Hindi iyan uubra dito. (That’s not going to work here.)
Ang ambisyoso mo naman. (You dream too much.)
Kikita ba pamilya natin diyan? (Will our family make money from that.)
Akala ko mo kung sino ka, nag-abroad ka lang. (Who do you think you are, you just went overseas.)
Eh di wow! (Untranslatable; basically a dumbstruck expression of Filipinos)
What will make things worse is if your ideas clash with the vested interests of a politician. He/she will do everything to make sure that your ideas for improvement merely stay as ideas.

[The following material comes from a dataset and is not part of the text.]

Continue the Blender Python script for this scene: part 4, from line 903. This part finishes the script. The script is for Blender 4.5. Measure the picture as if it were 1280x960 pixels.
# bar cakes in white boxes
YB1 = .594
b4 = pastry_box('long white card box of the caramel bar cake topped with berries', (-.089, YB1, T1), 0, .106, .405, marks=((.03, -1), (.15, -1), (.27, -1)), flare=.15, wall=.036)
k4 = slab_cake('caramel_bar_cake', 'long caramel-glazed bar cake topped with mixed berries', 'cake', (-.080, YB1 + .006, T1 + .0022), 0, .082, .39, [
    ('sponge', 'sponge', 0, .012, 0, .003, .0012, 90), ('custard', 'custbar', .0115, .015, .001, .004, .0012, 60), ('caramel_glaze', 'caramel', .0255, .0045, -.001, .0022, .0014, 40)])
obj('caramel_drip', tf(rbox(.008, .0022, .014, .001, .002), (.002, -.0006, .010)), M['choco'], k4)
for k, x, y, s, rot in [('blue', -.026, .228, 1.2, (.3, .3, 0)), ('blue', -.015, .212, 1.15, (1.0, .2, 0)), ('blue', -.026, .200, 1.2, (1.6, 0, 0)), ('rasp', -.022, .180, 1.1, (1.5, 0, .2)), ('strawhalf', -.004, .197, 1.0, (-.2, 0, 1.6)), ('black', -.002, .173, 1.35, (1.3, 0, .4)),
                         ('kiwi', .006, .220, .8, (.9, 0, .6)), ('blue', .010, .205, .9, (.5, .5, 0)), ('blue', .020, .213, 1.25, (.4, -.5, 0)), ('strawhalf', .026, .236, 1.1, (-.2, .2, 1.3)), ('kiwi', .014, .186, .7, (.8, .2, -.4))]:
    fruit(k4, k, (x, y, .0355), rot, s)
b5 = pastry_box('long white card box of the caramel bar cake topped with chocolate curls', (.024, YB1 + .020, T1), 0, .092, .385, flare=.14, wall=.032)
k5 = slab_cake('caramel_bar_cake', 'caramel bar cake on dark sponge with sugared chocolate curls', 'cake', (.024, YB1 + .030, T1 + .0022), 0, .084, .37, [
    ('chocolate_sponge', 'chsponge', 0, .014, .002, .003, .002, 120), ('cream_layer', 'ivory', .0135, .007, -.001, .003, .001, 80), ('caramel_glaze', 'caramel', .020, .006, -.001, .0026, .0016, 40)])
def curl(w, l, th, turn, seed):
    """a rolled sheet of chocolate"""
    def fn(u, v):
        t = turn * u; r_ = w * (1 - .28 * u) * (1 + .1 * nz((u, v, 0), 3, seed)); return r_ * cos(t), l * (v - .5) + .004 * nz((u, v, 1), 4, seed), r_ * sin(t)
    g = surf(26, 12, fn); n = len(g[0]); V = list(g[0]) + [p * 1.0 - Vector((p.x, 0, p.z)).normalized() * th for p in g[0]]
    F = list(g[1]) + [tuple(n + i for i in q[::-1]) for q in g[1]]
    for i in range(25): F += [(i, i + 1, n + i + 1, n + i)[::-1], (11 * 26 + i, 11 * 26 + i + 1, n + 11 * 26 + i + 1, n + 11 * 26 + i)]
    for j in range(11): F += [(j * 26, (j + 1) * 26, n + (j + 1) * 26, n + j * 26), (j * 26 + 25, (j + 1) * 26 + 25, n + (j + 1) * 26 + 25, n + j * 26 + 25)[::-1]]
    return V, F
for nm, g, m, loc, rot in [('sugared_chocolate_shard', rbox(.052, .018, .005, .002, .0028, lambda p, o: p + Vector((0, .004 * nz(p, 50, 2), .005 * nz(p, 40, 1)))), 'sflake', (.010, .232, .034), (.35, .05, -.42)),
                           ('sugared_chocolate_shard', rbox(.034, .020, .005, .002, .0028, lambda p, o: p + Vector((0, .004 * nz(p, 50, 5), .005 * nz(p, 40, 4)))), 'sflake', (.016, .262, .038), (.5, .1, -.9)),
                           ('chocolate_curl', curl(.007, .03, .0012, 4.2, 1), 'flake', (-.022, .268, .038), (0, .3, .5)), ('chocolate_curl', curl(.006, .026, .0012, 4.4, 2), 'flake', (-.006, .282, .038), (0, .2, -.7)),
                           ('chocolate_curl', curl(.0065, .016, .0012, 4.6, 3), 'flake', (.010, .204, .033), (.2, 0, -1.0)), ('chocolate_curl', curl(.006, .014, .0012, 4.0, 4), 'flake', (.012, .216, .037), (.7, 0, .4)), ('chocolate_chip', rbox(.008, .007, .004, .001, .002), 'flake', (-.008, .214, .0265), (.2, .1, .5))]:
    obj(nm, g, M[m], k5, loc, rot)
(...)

It is worthy to mention, that Filipinos have this obsession with “Filipino First”, and yet the results of putting the Filipino first have been all but a failure. Filipinos protected themselves from foreign competition in order to focus on locally made? They became complacent, and were merely satisfied with selling and consuming mediocre products. Filipinos want to put their own native languages and dialect first? Well, they failed to enrich them, and even allowed them to devolve into gutter speak.
***
If you haven’t noticed by now, there’s a single common denominator that ties the three reasons I mentioned above:
Filipinos are too lazy to think.
Adopting foreign ideas, influences, and best practices into Philippine society takes a lot of work. You have to carefully discuss and scrutinize each idea, and you have to go into every detail of what will work and what will not.
At the helm of it all, you have to have authority figures who are intelligent, have a vision, and have a strategy to see the Philippines improve. Doon pa lang bagsak na ang mga Pilipino (the Filipinos will fail even in that aspect alone)!
Ultimately, it comes down to what Filipino society collectively values, or does not, in this case.
Filipinos are anti-intellectual.
That is a natural result of being lazy. When people refuse to get out of their comfort zone, and are content to stay in their old, outdated, and detrimental ways, then they get a society that refuses to learn from the past and from outside influence.